Similarly to what we have done above, \[Prob(a<y'<b \text{ at time t' } | \text{ y at time t}) = \int_a^b p(y, t; y', t') dy'\] and
\[P(y, t; y', t') = \alpha \cdot P(y, t; y'+\delta y, t'-\delta t) + \alpha \cdot P(y, t; y'-\delta y, t' - \delta t)\] Because the random walk is symmetric \(\alpha\) has to be \(\frac{1}{2}\)
\[P(y, t; y' + \delta y, t'-\delta t) \approx P(y,t;y',t') + \delta y \frac{\partial P}{\partial y'} - \delta t \frac{\partial P}{\partial t'} + \frac{1}{2} \delta y^2 \frac{\partial^2 P}{\partial y'^2} + \dots\]
\[P(y, t; y'- \delta y, t'-\delta t) \approx P(y,t;y',t') - \delta y \frac{\partial P}{\partial y'} - \delta t \frac{\partial P}{\partial t'} + \frac{1}{2} \delta y^2 \frac{\partial^2 P}{\partial y'^2} + \dots\]
Putting it all back together and again using \(P(y, t; y', t') = P(y', t')\) for brevity:
\[P(y', t') = P(y', t') - \delta t \frac{\partial P}{\partial t'} + \frac{1}{2} \delta y^2 \frac{\partial^2 P}{\partial y'^2}\]
\[\delta t \frac{\partial P}{\partial t'} = \frac{1}{2} \delta y^2 \frac{\partial^2 P}{\partial y'^2}\]
\[\frac{\partial P}{\partial t'} = \frac{1}{2} \frac{\delta y^2}{\delta t} \frac{\partial^2 P}{\partial y'^2}\]

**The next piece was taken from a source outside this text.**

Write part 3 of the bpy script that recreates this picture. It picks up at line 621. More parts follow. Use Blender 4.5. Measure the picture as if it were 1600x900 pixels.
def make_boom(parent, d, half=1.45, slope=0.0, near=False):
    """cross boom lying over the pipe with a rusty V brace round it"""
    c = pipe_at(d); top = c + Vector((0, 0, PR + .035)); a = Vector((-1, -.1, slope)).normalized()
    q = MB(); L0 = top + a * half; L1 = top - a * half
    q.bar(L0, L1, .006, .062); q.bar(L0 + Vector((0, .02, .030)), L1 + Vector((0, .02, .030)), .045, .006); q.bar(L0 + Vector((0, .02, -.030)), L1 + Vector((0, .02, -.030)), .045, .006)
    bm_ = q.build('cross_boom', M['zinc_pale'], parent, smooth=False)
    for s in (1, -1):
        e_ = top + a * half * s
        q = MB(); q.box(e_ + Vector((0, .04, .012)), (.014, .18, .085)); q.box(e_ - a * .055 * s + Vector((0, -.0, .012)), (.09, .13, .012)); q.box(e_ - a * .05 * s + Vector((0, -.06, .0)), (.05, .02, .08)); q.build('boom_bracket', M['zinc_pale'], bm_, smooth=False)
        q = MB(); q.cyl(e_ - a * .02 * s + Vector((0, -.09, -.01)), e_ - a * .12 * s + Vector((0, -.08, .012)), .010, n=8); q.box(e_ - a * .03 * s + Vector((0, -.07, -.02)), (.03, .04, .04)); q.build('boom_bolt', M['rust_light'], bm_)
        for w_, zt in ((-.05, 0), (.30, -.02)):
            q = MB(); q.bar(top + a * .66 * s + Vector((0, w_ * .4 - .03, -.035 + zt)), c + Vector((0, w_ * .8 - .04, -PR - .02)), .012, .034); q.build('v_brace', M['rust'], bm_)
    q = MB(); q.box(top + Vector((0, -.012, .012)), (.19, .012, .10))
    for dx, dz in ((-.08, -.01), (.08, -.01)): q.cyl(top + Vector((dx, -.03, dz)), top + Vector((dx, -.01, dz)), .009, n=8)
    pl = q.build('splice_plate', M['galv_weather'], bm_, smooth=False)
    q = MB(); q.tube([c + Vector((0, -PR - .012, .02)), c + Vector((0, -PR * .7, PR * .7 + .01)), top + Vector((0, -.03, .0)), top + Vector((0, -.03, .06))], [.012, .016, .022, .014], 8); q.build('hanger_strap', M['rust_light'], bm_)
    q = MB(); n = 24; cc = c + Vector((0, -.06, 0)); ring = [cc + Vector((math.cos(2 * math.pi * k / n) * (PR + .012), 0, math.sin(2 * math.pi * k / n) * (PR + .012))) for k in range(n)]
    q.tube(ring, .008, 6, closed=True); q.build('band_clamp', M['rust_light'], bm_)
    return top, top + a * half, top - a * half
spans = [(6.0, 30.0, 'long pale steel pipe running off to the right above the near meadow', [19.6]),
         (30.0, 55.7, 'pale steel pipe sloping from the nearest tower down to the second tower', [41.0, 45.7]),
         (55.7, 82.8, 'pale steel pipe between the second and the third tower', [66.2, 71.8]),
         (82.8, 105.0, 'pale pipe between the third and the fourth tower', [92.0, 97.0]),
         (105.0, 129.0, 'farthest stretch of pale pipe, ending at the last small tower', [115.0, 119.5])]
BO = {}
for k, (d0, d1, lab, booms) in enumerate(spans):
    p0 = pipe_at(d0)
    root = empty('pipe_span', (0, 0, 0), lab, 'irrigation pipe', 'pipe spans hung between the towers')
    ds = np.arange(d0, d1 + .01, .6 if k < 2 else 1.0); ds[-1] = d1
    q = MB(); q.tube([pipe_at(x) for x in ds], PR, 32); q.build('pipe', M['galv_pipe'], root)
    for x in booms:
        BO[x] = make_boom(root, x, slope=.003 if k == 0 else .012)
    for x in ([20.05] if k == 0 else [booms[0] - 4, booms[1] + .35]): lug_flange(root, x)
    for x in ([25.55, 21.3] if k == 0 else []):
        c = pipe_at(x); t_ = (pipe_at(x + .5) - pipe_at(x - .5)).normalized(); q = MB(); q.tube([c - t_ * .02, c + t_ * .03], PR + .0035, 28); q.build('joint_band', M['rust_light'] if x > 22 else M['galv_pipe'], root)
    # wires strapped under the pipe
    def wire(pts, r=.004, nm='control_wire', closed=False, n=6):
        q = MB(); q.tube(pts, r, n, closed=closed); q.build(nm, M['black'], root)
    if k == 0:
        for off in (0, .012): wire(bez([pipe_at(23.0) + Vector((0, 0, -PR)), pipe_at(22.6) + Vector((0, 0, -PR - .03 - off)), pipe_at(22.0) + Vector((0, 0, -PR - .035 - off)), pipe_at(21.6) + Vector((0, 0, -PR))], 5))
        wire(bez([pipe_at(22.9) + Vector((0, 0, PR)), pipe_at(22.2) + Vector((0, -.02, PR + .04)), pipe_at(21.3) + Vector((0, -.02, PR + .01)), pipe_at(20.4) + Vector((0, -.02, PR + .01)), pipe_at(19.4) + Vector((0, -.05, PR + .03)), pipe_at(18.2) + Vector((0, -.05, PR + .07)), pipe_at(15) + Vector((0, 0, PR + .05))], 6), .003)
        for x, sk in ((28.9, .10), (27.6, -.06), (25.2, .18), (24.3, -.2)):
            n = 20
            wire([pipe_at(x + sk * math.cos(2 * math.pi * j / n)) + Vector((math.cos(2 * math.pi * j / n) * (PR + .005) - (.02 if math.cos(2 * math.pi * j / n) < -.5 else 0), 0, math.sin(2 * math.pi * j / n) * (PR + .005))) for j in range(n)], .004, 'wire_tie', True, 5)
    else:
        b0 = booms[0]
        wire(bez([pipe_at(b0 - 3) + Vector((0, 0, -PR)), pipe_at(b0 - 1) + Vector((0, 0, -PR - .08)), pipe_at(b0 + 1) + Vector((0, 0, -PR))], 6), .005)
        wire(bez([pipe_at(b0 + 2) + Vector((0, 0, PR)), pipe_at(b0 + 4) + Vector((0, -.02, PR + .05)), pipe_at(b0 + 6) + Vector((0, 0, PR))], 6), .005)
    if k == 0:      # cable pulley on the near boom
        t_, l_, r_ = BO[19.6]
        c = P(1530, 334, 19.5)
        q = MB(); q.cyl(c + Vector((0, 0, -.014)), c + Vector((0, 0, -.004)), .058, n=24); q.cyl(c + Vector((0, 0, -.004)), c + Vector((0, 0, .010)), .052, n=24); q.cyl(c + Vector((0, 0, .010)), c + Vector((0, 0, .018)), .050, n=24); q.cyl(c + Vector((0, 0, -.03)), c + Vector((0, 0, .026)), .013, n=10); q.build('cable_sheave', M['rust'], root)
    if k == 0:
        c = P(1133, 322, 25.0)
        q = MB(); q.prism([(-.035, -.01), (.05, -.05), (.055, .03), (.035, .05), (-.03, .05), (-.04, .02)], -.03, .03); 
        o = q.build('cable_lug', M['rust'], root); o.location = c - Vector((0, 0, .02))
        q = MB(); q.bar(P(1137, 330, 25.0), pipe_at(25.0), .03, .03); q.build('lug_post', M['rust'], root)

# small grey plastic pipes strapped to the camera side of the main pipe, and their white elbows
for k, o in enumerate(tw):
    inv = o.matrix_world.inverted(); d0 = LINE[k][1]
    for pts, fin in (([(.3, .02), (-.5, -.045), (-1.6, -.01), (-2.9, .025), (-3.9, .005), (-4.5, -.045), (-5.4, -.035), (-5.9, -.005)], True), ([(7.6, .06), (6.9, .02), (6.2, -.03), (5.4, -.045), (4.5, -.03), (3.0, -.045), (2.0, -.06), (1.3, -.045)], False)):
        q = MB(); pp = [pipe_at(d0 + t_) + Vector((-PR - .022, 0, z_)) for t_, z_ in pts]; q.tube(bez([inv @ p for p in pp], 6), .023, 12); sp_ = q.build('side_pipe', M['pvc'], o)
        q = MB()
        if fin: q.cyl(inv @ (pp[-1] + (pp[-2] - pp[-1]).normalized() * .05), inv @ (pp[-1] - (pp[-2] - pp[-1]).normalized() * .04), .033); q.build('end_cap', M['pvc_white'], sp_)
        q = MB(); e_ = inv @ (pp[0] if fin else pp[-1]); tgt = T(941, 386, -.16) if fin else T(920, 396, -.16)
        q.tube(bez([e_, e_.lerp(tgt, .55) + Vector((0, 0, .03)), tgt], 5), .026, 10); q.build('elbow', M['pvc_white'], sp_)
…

When we take the limit for \(\delta t\) and \(\delta y'^2\) to tend -> 0, this expression would only make sense if \(\frac{\delta y^2}{\delta t} -> 1\); otherwise the probability will either be \(0\) or \(\infty\).
\[\frac{\partial P}{\partial t'} = \frac{1}{2} \frac{\partial^2 P}{\partial y'^2}\]